WHAT IS EXPECTED: Print nothing but the lines from the start of the listing below through the line that contains "mast(151.56, 337.5, 35.7, 'far". Do not include the pictures.

PROVIDED MATERIAL:

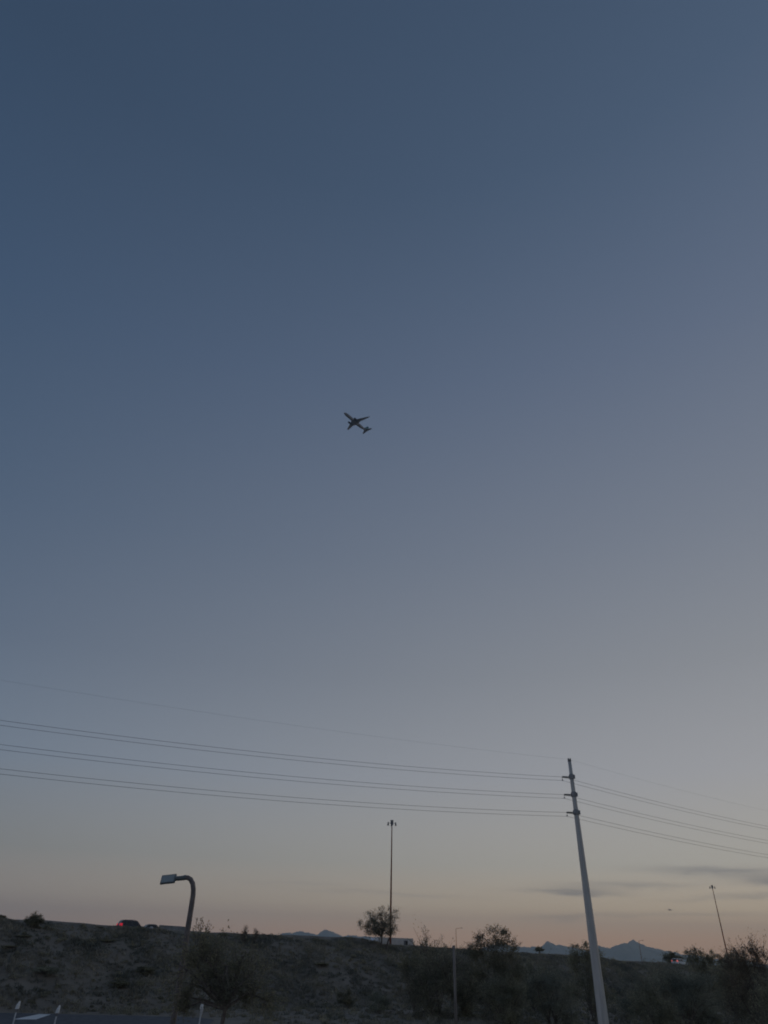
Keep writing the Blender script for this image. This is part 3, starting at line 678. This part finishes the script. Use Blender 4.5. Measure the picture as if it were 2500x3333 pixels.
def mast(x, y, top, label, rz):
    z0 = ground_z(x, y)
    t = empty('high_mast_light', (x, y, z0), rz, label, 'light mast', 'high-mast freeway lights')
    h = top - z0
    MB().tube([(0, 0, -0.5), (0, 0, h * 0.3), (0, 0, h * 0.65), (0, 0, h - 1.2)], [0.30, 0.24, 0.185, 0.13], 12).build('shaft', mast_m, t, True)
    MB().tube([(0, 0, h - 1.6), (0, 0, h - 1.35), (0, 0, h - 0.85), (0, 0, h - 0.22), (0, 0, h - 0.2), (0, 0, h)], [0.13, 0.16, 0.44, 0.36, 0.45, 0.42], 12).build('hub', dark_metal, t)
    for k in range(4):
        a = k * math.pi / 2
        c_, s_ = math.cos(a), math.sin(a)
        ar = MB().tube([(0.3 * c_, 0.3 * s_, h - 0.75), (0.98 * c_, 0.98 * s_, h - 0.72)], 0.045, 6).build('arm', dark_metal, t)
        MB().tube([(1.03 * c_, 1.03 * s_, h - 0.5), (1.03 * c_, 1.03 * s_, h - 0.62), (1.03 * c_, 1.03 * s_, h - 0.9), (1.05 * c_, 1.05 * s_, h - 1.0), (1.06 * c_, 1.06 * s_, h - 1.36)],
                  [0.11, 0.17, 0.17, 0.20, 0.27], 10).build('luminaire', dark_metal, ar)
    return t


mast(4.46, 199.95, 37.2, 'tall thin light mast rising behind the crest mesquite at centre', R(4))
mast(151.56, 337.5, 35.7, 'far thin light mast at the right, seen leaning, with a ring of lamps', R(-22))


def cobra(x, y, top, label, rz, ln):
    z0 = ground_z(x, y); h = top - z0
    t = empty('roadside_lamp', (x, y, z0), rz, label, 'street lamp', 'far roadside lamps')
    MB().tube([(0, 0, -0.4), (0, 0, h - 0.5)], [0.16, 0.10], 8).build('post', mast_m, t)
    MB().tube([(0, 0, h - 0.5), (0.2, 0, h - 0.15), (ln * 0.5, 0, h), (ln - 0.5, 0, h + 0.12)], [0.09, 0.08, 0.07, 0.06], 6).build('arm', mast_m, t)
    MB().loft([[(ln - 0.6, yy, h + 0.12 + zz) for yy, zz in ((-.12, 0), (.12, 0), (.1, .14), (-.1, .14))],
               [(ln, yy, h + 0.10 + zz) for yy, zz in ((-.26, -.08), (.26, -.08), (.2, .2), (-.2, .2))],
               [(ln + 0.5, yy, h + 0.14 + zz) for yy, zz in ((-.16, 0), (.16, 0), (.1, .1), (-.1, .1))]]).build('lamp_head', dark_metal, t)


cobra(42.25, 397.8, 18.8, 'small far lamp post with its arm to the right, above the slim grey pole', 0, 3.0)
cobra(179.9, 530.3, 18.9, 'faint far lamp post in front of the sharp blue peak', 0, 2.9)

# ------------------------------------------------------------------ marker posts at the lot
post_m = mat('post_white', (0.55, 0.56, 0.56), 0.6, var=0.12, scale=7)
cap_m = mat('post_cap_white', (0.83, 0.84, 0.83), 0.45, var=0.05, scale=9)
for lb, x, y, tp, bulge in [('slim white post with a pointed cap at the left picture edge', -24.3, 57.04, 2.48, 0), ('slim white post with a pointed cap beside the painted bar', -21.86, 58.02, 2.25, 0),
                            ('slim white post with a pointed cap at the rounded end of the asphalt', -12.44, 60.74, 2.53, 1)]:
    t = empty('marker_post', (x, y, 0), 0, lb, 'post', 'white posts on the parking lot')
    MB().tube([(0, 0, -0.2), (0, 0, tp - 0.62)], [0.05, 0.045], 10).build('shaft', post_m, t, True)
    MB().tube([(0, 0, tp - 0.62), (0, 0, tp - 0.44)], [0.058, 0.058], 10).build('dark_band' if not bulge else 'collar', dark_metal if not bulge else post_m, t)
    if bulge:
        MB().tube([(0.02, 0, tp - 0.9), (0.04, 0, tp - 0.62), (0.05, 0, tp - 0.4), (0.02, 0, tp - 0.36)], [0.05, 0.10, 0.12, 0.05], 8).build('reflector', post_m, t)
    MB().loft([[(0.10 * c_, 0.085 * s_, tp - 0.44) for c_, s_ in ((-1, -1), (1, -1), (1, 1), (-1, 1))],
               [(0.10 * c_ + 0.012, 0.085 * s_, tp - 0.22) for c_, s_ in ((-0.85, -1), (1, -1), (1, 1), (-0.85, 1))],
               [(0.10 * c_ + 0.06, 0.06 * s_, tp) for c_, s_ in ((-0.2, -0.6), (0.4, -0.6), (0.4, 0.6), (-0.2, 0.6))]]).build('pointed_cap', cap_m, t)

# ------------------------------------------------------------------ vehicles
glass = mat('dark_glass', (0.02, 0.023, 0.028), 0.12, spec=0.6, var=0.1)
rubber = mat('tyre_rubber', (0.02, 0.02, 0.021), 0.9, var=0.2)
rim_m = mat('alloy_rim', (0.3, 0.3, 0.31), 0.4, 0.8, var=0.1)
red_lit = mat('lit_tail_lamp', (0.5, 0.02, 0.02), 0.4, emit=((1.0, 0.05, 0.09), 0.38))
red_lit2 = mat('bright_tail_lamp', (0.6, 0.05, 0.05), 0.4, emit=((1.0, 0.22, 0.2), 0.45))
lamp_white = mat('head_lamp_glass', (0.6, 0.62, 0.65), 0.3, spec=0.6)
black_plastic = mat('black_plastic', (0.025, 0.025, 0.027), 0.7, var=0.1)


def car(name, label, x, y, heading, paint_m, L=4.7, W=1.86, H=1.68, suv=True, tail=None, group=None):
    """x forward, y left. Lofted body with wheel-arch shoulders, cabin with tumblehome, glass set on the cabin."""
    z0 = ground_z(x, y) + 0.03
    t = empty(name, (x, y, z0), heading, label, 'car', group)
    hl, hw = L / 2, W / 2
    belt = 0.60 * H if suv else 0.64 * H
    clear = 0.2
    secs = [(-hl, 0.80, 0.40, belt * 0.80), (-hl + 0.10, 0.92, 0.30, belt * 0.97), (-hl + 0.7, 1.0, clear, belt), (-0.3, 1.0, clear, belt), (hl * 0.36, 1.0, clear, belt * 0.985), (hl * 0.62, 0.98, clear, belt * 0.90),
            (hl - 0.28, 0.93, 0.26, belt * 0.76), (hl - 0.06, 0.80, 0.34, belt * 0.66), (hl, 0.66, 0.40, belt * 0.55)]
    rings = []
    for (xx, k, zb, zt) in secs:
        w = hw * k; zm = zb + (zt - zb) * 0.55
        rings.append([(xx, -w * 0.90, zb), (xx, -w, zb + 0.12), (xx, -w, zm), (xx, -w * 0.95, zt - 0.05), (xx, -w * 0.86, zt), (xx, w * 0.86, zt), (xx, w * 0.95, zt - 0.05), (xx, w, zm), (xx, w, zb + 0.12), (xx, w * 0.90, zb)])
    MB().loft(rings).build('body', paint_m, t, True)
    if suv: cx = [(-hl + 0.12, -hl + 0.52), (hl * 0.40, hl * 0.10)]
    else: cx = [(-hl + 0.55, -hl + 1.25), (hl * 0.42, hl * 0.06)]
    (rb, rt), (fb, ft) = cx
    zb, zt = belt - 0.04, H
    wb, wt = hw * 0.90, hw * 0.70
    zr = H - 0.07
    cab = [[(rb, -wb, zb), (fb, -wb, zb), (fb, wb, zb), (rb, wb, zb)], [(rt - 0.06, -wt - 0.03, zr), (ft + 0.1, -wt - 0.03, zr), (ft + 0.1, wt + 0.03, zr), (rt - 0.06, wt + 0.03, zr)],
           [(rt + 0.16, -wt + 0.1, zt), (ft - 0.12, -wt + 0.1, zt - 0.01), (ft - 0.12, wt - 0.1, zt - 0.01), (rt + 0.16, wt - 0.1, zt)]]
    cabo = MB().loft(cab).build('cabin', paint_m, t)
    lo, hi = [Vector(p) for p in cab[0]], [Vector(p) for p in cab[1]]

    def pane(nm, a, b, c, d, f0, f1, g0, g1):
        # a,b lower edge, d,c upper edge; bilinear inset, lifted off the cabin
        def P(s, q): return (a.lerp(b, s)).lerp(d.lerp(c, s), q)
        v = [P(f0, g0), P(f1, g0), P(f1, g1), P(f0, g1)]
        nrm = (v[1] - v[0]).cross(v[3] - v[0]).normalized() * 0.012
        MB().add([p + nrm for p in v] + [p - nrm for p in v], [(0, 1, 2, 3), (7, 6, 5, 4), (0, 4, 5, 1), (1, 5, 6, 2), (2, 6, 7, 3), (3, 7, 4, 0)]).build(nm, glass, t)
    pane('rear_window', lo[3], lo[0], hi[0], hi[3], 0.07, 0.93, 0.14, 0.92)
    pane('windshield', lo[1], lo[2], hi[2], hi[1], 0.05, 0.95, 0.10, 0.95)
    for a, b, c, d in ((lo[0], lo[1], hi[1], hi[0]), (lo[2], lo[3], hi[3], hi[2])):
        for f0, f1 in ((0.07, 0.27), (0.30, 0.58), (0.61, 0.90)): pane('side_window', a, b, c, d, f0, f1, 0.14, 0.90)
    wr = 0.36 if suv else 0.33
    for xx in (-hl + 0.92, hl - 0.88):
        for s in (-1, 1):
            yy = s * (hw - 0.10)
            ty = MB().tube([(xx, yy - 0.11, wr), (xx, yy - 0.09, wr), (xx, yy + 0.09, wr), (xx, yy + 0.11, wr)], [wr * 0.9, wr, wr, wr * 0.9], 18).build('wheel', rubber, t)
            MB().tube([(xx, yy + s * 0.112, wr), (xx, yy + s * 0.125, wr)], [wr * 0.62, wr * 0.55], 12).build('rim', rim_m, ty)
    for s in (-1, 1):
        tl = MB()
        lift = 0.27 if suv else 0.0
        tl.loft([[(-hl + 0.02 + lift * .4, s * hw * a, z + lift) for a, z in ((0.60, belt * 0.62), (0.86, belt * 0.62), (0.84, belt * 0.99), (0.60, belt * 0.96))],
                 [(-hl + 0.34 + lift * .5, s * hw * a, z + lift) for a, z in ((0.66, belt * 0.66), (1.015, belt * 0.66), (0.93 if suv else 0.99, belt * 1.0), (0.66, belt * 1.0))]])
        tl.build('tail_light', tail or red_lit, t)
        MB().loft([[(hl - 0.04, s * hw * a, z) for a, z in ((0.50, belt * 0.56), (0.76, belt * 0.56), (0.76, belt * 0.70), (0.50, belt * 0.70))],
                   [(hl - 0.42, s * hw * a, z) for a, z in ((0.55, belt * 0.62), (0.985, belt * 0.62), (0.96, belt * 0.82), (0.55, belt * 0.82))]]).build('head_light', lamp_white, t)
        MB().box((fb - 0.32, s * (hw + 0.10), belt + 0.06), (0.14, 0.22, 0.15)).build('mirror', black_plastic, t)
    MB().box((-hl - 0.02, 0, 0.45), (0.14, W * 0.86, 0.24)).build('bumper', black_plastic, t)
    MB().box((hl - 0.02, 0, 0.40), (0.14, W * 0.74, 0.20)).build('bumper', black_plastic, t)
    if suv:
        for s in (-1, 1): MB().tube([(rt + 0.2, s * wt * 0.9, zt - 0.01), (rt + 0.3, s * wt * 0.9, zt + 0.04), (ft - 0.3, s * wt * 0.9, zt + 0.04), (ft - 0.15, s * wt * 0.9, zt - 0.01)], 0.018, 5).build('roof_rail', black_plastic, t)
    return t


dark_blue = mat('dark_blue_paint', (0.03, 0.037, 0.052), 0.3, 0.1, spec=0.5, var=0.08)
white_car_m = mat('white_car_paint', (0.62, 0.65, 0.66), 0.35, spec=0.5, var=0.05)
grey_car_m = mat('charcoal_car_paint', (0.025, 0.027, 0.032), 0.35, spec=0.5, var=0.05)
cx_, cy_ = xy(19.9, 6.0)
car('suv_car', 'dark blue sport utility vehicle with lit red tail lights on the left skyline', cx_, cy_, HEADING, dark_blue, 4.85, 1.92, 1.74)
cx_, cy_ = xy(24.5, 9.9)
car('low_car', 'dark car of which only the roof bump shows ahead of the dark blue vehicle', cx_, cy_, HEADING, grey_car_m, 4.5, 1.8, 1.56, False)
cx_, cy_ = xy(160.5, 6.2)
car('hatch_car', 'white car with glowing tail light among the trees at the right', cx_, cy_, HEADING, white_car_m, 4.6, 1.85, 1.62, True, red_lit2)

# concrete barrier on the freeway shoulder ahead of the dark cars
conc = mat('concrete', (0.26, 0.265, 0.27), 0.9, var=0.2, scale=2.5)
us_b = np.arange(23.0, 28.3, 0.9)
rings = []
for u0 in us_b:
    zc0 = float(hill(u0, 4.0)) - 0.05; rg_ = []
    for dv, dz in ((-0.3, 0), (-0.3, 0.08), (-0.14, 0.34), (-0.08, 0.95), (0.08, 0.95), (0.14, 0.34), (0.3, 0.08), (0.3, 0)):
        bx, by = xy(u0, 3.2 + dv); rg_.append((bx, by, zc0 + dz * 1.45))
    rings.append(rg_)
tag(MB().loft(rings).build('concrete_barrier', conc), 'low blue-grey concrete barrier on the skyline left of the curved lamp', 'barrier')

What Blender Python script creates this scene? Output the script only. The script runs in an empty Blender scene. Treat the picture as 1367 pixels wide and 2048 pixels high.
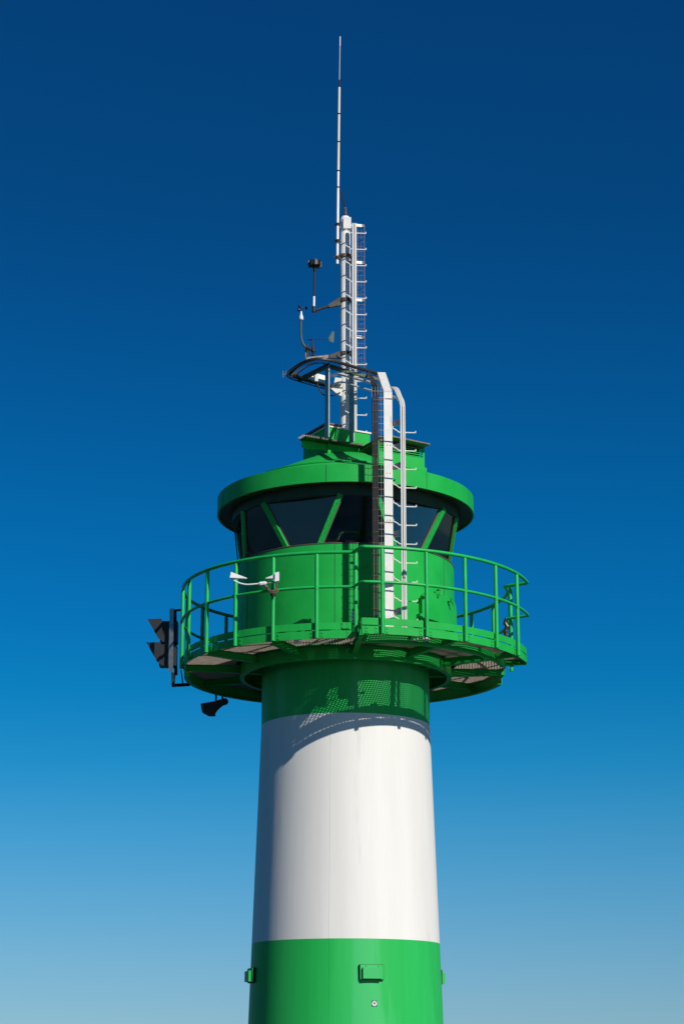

EXPECTED ANSWER:
Keep writing the Blender script for this image. This is part 3, starting at line 678. This part finishes the script. Use Blender 4.5. Measure the picture as if it were 2500x3333 pixels.
def mast(x, y, top, label, rz):
    z0 = ground_z(x, y)
    t = empty('high_mast_light', (x, y, z0), rz, label, 'light mast', 'high-mast freeway lights')
    h = top - z0
    MB().tube([(0, 0, -0.5), (0, 0, h * 0.3), (0, 0, h * 0.65), (0, 0, h - 1.2)], [0.30, 0.24, 0.185, 0.13], 12).build('shaft', mast_m, t, True)
    MB().tube([(0, 0, h - 1.6), (0, 0, h - 1.35), (0, 0, h - 0.85), (0, 0, h - 0.22), (0, 0, h - 0.2), (0, 0, h)], [0.13, 0.16, 0.44, 0.36, 0.45, 0.42], 12).build('hub', dark_metal, t)
    for k in range(4):
        a = k * math.pi / 2
        c_, s_ = math.cos(a), math.sin(a)
        ar = MB().tube([(0.3 * c_, 0.3 * s_, h - 0.75), (0.98 * c_, 0.98 * s_, h - 0.72)], 0.045, 6).build('arm', dark_metal, t)
        MB().tube([(1.03 * c_, 1.03 * s_, h - 0.5), (1.03 * c_, 1.03 * s_, h - 0.62), (1.03 * c_, 1.03 * s_, h - 0.9), (1.05 * c_, 1.05 * s_, h - 1.0), (1.06 * c_, 1.06 * s_, h - 1.36)],
                  [0.11, 0.17, 0.17, 0.20, 0.27], 10).build('luminaire', dark_metal, ar)
    return t


mast(4.46, 199.95, 37.2, 'tall thin light mast rising behind the crest mesquite at centre', R(4))
mast(151.56, 337.5, 35.7, 'far thin light mast at the right, seen leaning, with a ring of lamps', R(-22))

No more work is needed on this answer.